Among tissues, mercury, and aspirins, these two hundred pages have captivated me. Maybe it's because I'm not used to reading short stories, but I was left like an idiot who doesn't get a joke and stands there with his mouth open, borrowed from a fish at the market. So, I found myself going back and rereading passages, trying to give the right weight to phrases, words. Punctuation.
Because this author doesn't put in fireworks, neon signs. He hides the hints and invitations to take the right direction. He buries them. He omits everything unnecessary, and so you drink the story with gusto, damn he writes well, but the sense and the ending at first escape you. Or rather, it escaped me.
Everything I've read so far has one thing in common. It enjoys a start and a finish; sometimes the conclusion is loud and bubbly, other times silent and sad in its drama, sometimes even pointless and stupid. It doesn't matter. It's still an ending, something that closes what was opened with the first page. Here, however, several times I had the feeling of being left in the middle of the street; as if someone had given me a good kick in the ass, enough to make me fly out of a bus in motion. With a suitcase of dust in the middle of the desert.
I strongly doubt that, over time, I will remember the plots of the various stories. Perhaps the most violent one that talks about a rape born by chance will remain, and the one that gives the collection its title: a treatise of rare sweetness mixed with cynicism on love and its mysterious twists. If it's certain that the stories will fade, it's equally certain that the sensation of having spent my time very well will remain etched.
In these pages, Carver captures a handful of situations that could belong to the past or the future of our lives. It doesn't matter if we will ever live them: the framework he constructs in such a small space is solid as rock, weighing words with maniacal care and weaving a strikingly realistic lexicon. It's not made of boastful, smile-inducing remarks, rhetoric, or gratuitous vulgarity. These are dialogues that, as we flip through them, we realize we have said or heard at least once. I didn't believe it was possible to write like this, but at times it felt like being in a cinema, watching the scene and the actors move paragraph by paragraph.
The majority of these dozen heterogeneous stories in terms of length, intensity, and themes, share the desire to capture the odd loss of equilibrium in a previously stable situation. The proverbial calm before the storm. The vast majority of authors I've read, to brutally summarize, fool around and dawdle to amaze and astonish the reader in the finale. Carver does exactly the opposite. The only glue between the successive titles is the passion for hunting, the obsession with alcohol. An unsatisfied atmosphere, heavy and sad, permeates these pages, not at all pleasant and accommodating even in the happiest moments, but with a rare emotional impact for a reading that borders on the sublime.

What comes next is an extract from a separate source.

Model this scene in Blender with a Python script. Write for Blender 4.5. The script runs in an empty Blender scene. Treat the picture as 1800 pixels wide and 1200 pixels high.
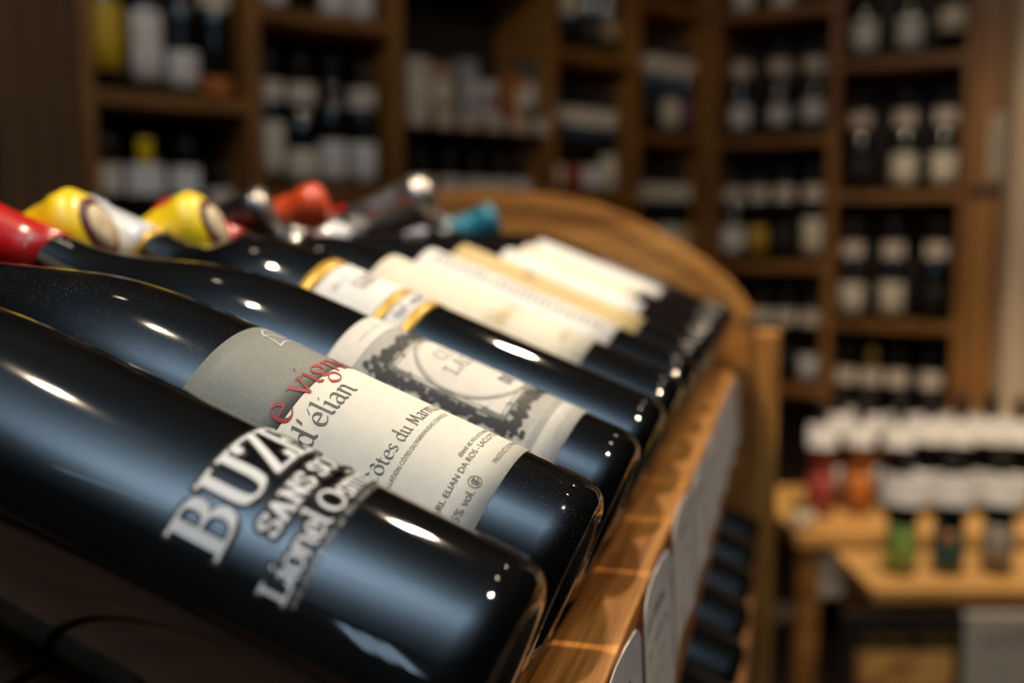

Examining the back of the cover, I learned that the version I read of "Beginners" should be a must because the original edition from 3 decades ago was mutilated by the publisher of that time, who deemed it appropriate to modify, cut, and distort almost all the stories to make them more accessible to the public.
It reminds me of an image of my mother. Perhaps she wanted to be a teacher: the fact is that one day I found her at the desk intent on correcting the rough draft of my thesis. I get angry, curse a bit, stomp my feet, throw the papers, and shut the door with a cartoonish slam because I had already explained that I didn't want any help or corrections. Then I read and start laughing like crazy; I go downstairs and whisper to her, giving her a kiss on the neck, "Mum, you are surely right but do you know that among other things, you've gutted and corrected even a couple of quotes?"
There are so many users who have given me reading recommendations on this site that I no longer know to whom my specific thanks should go. Sincerely grateful for having introduced me to this writer. But I'm not full, you know? Rather, opening my greedy hand, I smile at you and beg for another.